[Scene modeling code data]
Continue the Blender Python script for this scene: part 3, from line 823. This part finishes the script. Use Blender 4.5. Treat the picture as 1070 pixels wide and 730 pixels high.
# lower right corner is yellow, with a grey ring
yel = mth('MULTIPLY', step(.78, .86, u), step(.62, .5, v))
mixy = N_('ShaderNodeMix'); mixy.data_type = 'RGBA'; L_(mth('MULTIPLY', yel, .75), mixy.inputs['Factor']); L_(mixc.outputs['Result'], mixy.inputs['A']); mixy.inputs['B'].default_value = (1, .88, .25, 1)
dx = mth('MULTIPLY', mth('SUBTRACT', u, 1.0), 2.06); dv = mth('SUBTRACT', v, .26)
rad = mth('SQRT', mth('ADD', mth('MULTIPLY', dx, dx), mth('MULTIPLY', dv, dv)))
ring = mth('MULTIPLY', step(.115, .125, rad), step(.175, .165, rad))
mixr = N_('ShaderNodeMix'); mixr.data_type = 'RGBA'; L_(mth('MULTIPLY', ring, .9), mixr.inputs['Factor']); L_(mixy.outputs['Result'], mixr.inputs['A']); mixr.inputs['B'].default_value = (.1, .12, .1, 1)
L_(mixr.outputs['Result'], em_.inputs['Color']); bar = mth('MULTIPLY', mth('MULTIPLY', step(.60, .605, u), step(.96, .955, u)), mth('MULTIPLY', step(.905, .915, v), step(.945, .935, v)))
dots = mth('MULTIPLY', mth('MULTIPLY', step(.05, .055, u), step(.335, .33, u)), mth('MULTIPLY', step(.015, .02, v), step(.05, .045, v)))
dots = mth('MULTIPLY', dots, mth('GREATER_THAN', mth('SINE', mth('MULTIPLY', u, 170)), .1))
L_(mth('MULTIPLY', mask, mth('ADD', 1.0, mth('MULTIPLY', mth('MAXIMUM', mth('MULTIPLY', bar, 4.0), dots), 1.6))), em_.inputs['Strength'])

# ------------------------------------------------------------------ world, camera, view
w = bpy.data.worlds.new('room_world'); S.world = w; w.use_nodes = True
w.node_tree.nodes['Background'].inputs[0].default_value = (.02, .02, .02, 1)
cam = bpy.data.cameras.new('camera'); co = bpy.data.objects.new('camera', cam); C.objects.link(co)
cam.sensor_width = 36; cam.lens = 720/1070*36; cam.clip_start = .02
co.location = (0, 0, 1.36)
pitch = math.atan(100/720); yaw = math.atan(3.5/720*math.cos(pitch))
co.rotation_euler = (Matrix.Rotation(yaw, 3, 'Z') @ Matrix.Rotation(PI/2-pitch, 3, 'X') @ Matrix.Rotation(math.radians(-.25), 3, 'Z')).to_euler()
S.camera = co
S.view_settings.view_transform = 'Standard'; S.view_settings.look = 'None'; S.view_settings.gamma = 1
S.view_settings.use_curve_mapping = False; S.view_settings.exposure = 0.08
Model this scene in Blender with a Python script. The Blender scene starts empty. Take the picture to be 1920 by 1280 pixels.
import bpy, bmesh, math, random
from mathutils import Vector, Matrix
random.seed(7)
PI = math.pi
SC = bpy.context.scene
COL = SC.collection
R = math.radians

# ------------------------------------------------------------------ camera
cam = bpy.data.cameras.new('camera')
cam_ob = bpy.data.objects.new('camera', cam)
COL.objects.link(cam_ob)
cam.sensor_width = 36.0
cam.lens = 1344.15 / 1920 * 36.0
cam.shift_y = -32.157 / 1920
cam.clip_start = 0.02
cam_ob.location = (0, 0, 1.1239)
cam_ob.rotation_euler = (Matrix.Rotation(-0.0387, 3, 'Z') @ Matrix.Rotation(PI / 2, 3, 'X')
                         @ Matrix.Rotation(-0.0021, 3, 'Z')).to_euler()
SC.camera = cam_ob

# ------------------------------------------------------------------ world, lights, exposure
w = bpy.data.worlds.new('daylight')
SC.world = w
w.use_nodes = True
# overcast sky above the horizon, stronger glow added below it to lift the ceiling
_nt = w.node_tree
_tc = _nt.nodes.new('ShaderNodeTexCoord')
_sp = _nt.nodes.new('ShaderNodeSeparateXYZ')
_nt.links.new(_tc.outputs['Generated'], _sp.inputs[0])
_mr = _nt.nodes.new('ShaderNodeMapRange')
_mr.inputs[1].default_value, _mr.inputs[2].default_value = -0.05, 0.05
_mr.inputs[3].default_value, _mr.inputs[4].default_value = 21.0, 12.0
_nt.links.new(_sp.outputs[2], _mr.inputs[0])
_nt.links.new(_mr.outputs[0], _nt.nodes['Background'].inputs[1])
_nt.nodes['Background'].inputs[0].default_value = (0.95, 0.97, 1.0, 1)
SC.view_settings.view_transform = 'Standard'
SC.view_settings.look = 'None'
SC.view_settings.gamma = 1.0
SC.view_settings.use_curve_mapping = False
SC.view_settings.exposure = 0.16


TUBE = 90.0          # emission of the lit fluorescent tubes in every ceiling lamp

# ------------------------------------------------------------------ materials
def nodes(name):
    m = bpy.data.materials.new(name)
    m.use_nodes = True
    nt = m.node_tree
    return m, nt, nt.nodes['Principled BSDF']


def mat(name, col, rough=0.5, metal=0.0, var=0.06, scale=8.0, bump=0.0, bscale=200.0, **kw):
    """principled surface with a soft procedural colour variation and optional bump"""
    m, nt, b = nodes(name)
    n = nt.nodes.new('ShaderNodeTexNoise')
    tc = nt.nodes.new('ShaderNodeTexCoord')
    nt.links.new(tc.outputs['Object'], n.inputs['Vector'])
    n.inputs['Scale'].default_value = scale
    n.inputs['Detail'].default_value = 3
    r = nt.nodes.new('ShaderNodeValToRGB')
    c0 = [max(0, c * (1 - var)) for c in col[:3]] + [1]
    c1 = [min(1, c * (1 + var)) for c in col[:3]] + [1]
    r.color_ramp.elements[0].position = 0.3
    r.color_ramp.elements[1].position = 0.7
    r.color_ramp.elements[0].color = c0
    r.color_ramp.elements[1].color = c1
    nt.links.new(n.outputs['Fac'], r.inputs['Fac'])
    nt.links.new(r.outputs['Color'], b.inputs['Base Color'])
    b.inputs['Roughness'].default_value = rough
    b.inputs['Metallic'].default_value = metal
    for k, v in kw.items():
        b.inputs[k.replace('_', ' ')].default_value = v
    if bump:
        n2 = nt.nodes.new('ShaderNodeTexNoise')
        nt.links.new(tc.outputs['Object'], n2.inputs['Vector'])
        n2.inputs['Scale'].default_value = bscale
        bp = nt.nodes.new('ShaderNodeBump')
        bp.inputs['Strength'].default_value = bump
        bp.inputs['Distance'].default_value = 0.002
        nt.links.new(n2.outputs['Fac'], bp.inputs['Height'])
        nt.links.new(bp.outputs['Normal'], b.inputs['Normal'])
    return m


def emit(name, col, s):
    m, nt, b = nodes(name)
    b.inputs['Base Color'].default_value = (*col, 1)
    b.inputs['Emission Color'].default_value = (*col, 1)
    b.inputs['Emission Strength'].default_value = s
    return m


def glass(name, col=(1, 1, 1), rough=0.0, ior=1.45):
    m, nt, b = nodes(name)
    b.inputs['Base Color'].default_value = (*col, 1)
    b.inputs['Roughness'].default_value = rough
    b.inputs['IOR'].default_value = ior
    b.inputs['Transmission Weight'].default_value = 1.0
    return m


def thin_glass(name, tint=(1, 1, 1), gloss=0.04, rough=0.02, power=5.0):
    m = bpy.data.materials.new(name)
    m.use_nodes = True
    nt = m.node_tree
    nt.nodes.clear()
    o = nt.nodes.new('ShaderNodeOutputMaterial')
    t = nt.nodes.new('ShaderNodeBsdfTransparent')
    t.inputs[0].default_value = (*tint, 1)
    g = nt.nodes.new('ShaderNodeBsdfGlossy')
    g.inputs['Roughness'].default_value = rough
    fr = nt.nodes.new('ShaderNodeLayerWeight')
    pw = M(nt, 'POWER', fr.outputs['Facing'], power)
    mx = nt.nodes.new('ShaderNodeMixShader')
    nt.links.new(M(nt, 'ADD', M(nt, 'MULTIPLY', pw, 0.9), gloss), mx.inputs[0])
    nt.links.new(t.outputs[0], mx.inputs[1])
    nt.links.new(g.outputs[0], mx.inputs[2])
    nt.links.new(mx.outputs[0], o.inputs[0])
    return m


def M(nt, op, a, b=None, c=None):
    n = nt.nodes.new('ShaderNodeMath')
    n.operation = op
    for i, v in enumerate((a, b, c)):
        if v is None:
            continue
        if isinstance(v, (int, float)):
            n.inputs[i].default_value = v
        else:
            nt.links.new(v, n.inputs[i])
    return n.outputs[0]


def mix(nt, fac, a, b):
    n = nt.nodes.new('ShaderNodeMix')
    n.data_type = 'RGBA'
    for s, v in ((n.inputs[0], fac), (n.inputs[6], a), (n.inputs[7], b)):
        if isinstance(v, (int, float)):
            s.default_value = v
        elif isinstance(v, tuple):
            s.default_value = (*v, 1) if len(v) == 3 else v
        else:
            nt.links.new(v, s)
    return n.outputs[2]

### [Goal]
Everything from the line containing "Model this scene" down to the line containing "R = math.radians" should be repeated exactly, with both end lines kept and no other lines added.

### [Written reply]
Model this scene in Blender with a Python script. The Blender scene starts empty. Take the picture to be 1920 by 1280 pixels.
import bpy, bmesh, math, random
from mathutils import Vector, Matrix
random.seed(7)
PI = math.pi
SC = bpy.context.scene
COL = SC.collection
R = math.radians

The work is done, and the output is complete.